Exercise goal.
Write the data out again, character for character, with no images.

* * * * * * * * *

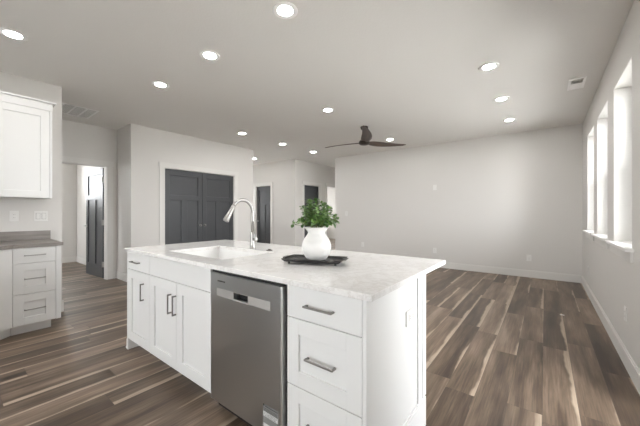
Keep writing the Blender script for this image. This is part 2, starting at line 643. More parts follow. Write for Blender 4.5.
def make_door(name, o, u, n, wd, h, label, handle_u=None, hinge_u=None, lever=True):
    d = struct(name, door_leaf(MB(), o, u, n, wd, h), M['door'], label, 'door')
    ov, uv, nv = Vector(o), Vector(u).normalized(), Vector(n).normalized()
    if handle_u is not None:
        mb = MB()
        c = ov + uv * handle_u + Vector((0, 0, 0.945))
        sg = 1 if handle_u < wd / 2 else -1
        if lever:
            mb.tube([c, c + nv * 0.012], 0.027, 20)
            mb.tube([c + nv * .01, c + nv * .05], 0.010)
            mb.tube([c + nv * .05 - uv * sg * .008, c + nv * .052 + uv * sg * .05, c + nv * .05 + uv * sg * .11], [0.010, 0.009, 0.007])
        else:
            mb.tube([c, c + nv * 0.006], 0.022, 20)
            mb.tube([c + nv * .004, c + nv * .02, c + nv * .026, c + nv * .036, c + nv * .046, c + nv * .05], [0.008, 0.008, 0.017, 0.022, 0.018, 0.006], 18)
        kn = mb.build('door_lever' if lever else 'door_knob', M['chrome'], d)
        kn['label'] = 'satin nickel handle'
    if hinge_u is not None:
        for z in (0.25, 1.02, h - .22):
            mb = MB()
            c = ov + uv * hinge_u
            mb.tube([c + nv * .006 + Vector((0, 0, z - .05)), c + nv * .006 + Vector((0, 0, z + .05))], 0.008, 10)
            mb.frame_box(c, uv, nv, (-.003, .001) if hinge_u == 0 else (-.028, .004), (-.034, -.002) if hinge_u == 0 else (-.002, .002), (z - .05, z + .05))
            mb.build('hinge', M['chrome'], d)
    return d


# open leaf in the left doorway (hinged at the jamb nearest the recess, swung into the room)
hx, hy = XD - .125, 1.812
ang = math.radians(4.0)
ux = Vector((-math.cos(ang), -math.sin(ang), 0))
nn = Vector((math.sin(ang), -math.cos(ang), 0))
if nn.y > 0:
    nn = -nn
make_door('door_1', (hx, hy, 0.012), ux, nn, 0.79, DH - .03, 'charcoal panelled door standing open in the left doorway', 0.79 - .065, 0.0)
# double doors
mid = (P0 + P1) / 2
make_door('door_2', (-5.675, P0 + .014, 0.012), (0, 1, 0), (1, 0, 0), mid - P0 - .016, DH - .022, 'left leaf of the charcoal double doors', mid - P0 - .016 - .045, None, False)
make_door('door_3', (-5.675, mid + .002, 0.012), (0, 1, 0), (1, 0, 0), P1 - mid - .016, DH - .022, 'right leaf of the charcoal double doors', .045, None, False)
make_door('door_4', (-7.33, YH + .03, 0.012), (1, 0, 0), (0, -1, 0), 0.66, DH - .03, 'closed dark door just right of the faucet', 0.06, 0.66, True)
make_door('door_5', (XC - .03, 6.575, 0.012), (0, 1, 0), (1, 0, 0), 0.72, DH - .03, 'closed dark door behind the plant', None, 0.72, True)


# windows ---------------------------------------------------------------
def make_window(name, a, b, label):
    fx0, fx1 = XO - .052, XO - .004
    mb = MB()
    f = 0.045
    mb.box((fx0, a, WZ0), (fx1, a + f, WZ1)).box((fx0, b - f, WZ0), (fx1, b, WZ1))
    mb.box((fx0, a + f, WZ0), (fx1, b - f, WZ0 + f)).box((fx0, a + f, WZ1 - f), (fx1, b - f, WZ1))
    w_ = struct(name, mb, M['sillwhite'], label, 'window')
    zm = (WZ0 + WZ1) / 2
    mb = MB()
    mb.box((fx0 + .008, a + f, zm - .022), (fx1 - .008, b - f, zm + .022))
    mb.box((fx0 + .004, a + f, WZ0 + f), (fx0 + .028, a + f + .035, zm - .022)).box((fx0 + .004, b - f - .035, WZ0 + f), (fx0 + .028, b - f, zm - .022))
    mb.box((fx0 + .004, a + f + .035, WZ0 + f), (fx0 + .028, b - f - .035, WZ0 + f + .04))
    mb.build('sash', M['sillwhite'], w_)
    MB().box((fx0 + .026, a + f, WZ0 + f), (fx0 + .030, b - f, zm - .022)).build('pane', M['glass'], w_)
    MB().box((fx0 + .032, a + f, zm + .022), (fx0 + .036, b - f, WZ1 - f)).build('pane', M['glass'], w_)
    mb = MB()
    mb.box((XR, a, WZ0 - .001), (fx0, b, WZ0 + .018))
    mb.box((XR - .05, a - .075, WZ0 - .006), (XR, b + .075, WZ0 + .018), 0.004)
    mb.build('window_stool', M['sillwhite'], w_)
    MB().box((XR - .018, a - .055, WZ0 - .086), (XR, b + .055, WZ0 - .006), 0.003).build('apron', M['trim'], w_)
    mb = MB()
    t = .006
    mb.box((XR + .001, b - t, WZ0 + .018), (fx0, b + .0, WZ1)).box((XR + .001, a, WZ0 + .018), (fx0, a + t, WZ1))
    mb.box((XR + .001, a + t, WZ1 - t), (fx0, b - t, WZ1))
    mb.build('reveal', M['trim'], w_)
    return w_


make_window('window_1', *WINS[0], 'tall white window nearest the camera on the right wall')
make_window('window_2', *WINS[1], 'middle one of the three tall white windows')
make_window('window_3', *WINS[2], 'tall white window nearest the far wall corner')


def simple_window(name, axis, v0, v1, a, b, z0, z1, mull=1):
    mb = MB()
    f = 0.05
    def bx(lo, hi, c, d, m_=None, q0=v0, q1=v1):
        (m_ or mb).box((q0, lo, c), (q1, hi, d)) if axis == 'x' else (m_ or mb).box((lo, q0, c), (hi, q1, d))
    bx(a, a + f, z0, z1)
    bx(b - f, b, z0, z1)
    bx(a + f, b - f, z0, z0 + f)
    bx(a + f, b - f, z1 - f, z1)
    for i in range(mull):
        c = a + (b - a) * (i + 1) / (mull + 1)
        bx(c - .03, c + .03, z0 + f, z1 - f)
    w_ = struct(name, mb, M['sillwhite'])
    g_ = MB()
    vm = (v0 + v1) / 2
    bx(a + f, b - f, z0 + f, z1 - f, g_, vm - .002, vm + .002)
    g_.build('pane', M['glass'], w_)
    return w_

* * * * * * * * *

Answer to this problem.
Keep writing the Blender script for this image. This is part 2, starting at line 643. More parts follow. Write for Blender 4.5.
def make_door(name, o, u, n, wd, h, label, handle_u=None, hinge_u=None, lever=True):
    d = struct(name, door_leaf(MB(), o, u, n, wd, h), M['door'], label, 'door')
    ov, uv, nv = Vector(o), Vector(u).normalized(), Vector(n).normalized()
    if handle_u is not None:
        mb = MB()
        c = ov + uv * handle_u + Vector((0, 0, 0.945))
        sg = 1 if handle_u < wd / 2 else -1
        if lever:
            mb.tube([c, c + nv * 0.012], 0.027, 20)
            mb.tube([c + nv * .01, c + nv * .05], 0.010)
            mb.tube([c + nv * .05 - uv * sg * .008, c + nv * .052 + uv * sg * .05, c + nv * .05 + uv * sg * .11], [0.010, 0.009, 0.007])
        else:
            mb.tube([c, c + nv * 0.006], 0.022, 20)
            mb.tube([c + nv * .004, c + nv * .02, c + nv * .026, c + nv * .036, c + nv * .046, c + nv * .05], [0.008, 0.008, 0.017, 0.022, 0.018, 0.006], 18)
        kn = mb.build('door_lever' if lever else 'door_knob', M['chrome'], d)
        kn['label'] = 'satin nickel handle'
    if hinge_u is not None:
        for z in (0.25, 1.02, h - .22):
            mb = MB()
            c = ov + uv * hinge_u
            mb.tube([c + nv * .006 + Vector((0, 0, z - .05)), c + nv * .006 + Vector((0, 0, z + .05))], 0.008, 10)
            mb.frame_box(c, uv, nv, (-.003, .001) if hinge_u == 0 else (-.028, .004), (-.034, -.002) if hinge_u == 0 else (-.002, .002), (z - .05, z + .05))
            mb.build('hinge', M['chrome'], d)
    return d


# open leaf in the left doorway (hinged at the jamb nearest the recess, swung into the room)
hx, hy = XD - .125, 1.812
ang = math.radians(4.0)
ux = Vector((-math.cos(ang), -math.sin(ang), 0))
nn = Vector((math.sin(ang), -math.cos(ang), 0))
if nn.y > 0:
    nn = -nn
make_door('door_1', (hx, hy, 0.012), ux, nn, 0.79, DH - .03, 'charcoal panelled door standing open in the left doorway', 0.79 - .065, 0.0)
# double doors
mid = (P0 + P1) / 2
make_door('door_2', (-5.675, P0 + .014, 0.012), (0, 1, 0), (1, 0, 0), mid - P0 - .016, DH - .022, 'left leaf of the charcoal double doors', mid - P0 - .016 - .045, None, False)
make_door('door_3', (-5.675, mid + .002, 0.012), (0, 1, 0), (1, 0, 0), P1 - mid - .016, DH - .022, 'right leaf of the charcoal double doors', .045, None, False)
make_door('door_4', (-7.33, YH + .03, 0.012), (1, 0, 0), (0, -1, 0), 0.66, DH - .03, 'closed dark door just right of the faucet', 0.06, 0.66, True)
make_door('door_5', (XC - .03, 6.575, 0.012), (0, 1, 0), (1, 0, 0), 0.72, DH - .03, 'closed dark door behind the plant', None, 0.72, True)


# windows ---------------------------------------------------------------
def make_window(name, a, b, label):
    fx0, fx1 = XO - .052, XO - .004
    mb = MB()
    f = 0.045
    mb.box((fx0, a, WZ0), (fx1, a + f, WZ1)).box((fx0, b - f, WZ0), (fx1, b, WZ1))
    mb.box((fx0, a + f, WZ0), (fx1, b - f, WZ0 + f)).box((fx0, a + f, WZ1 - f), (fx1, b - f, WZ1))
    w_ = struct(name, mb, M['sillwhite'], label, 'window')
    zm = (WZ0 + WZ1) / 2
    mb = MB()
    mb.box((fx0 + .008, a + f, zm - .022), (fx1 - .008, b - f, zm + .022))
    mb.box((fx0 + .004, a + f, WZ0 + f), (fx0 + .028, a + f + .035, zm - .022)).box((fx0 + .004, b - f - .035, WZ0 + f), (fx0 + .028, b - f, zm - .022))
    mb.box((fx0 + .004, a + f + .035, WZ0 + f), (fx0 + .028, b - f - .035, WZ0 + f + .04))
    mb.build('sash', M['sillwhite'], w_)
    MB().box((fx0 + .026, a + f, WZ0 + f), (fx0 + .030, b - f, zm - .022)).build('pane', M['glass'], w_)
    MB().box((fx0 + .032, a + f, zm + .022), (fx0 + .036, b - f, WZ1 - f)).build('pane', M['glass'], w_)
    mb = MB()
    mb.box((XR, a, WZ0 - .001), (fx0, b, WZ0 + .018))
    mb.box((XR - .05, a - .075, WZ0 - .006), (XR, b + .075, WZ0 + .018), 0.004)
    mb.build('window_stool', M['sillwhite'], w_)
    MB().box((XR - .018, a - .055, WZ0 - .086), (XR, b + .055, WZ0 - .006), 0.003).build('apron', M['trim'], w_)
    mb = MB()
    t = .006
    mb.box((XR + .001, b - t, WZ0 + .018), (fx0, b + .0, WZ1)).box((XR + .001, a, WZ0 + .018), (fx0, a + t, WZ1))
    mb.box((XR + .001, a + t, WZ1 - t), (fx0, b - t, WZ1))
    mb.build('reveal', M['trim'], w_)
    return w_


make_window('window_1', *WINS[0], 'tall white window nearest the camera on the right wall')
make_window('window_2', *WINS[1], 'middle one of the three tall white windows')
make_window('window_3', *WINS[2], 'tall white window nearest the far wall corner')


def simple_window(name, axis, v0, v1, a, b, z0, z1, mull=1):
    mb = MB()
    f = 0.05
    def bx(lo, hi, c, d, m_=None, q0=v0, q1=v1):
        (m_ or mb).box((q0, lo, c), (q1, hi, d)) if axis == 'x' else (m_ or mb).box((lo, q0, c), (hi, q1, d))
    bx(a, a + f, z0, z1)
    bx(b - f, b, z0, z1)
    bx(a + f, b - f, z0, z0 + f)
    bx(a + f, b - f, z1 - f, z1)
    for i in range(mull):
        c = a + (b - a) * (i + 1) / (mull + 1)
        bx(c - .03, c + .03, z0 + f, z1 - f)
    w_ = struct(name, mb, M['sillwhite'])
    g_ = MB()
    vm = (v0 + v1) / 2
    bx(a + f, b - f, z0 + f, z1 - f, g_, vm - .002, vm + .002)
    g_.build('pane', M['glass'], w_)
    return w_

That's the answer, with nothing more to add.